The Sunrays are young, so I might as well have their rep be the young sensation Longoria.  Brooks has been the backbone of the Bucs D for quite some time, and helped earn them a Super Bowl victory, as Lacav did the same for the Lightning.

Tennessee: Steve McNair (close second Eddie George), Jason Arnott, goodbye

Utah: Karl Malone, John Stockton

Hey, if these two boners can share the NBA All-Star MVP trophy, then they certainly can share the Jazz spot on Rushmore. 


You complete me…..hey, are you listening???

Washington: Moses Malone, Harmon Killebrew, John Riggins, Dale Hunter

D.C. has a pretty nice looking Rushmore here.  Malone dominated for the Bullets (am I allowed to say that?), Killebrew was a nasty home run hitter, Riggins was a lovable running back that liked to play hungover, and Hunter delivered what was, at the time, the biggest cheap shot in the history of hockey on Pierre Turgeon.

That wasn’t very nice Dale, not very nice at all….

So there you have it…..every American city with a professional sports team, and what face would represent them in my Rushmore picks.  Please share your ideas below, and as always, remember to keep your whiskey cold -SH


  1. Comment by Chris on January 19, 2009 11:16 pm

    No Nashville 🙁

  2. Comment by Steelhead on January 20, 2009 6:20 am

    Chris, Nashville is under “Tennessee.”

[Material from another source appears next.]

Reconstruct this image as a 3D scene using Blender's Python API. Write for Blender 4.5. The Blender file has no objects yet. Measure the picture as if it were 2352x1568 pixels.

  3. Comment by Gentlemen on January 21, 2009 11:55 am

    Detroit: Cecil Fielder – greatest homerun hitter of all time
    Indianapolis: Stephen Jackson/Jamal Tinsley – Street cred

  4. Comment by Ice Man on February 18, 2009 4:25 pm

    I feel you left out the greatest athlete and actor of all time …. Brian the Boz Bosworth! in case you need to know what rushmore it would be its Seattle.

  5. Comment by Steelhead on February 18, 2009 5:53 pm

    I find it absolutely hilarious that you bring this up, seeing my desktop background for the last week (and current moment) has been a 1988 Topps #144, aka Brian Bosworth “Super Rookie” card. If you haven’t seen it, Boz looks identical to WWE star John Cena in it. I wish I was making all this up……

  6. Comment by josh on July 4, 2016 7:37 pm

    How the fuck does Moses Malone get the nod over Wes Unseld or even Elvin Hayes.